*Goal*
Copy out lines with the word "script" from the material that follows.

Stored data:
= = = = = = =
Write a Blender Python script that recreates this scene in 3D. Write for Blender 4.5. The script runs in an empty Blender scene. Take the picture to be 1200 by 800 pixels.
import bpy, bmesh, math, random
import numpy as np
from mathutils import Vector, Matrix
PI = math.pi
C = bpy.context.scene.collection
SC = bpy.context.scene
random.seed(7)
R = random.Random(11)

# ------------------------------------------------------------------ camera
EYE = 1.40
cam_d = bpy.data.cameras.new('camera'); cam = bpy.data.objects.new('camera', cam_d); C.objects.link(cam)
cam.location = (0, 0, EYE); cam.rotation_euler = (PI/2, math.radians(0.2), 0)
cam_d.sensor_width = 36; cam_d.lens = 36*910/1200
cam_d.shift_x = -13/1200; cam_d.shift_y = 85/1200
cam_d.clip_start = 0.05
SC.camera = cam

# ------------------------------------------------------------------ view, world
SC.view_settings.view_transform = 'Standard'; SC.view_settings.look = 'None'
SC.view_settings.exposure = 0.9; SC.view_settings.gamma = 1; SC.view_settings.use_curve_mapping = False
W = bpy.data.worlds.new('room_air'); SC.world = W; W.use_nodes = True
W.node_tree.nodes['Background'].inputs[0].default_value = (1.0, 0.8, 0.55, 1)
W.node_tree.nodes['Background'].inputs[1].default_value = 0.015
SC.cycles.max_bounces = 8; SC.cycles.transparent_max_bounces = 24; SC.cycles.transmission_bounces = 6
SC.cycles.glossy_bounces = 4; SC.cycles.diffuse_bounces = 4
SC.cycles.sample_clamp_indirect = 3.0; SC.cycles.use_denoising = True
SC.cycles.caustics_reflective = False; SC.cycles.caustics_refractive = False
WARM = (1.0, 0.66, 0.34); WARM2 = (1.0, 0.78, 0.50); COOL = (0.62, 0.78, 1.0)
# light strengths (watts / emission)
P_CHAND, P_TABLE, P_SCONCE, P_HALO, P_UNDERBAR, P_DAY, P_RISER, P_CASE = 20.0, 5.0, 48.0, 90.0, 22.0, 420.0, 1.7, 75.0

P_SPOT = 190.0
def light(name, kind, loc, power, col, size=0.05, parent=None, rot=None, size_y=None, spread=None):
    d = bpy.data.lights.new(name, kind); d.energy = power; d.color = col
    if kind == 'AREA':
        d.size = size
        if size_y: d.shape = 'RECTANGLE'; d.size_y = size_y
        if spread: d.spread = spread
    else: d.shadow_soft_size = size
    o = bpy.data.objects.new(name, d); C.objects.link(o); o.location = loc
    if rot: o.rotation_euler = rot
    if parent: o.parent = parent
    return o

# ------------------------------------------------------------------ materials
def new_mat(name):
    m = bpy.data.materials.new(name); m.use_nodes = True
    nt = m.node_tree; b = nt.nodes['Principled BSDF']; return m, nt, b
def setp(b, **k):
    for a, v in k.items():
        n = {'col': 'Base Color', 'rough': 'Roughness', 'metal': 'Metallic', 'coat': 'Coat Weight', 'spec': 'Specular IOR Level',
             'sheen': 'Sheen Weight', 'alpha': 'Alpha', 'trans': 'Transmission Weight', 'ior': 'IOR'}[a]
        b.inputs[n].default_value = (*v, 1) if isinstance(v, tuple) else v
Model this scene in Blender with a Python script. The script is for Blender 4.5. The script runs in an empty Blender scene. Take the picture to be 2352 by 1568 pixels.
= = = = = = =
*Answer for this exercise*
Write a Blender Python script that recreates this scene in 3D. Write for Blender 4.5. The script runs in an empty Blender scene. Take the picture to be 1200 by 800 pixels.
Model this scene in Blender with a Python script. The script is for Blender 4.5. The script runs in an empty Blender scene. Take the picture to be 2352 by 1568 pixels.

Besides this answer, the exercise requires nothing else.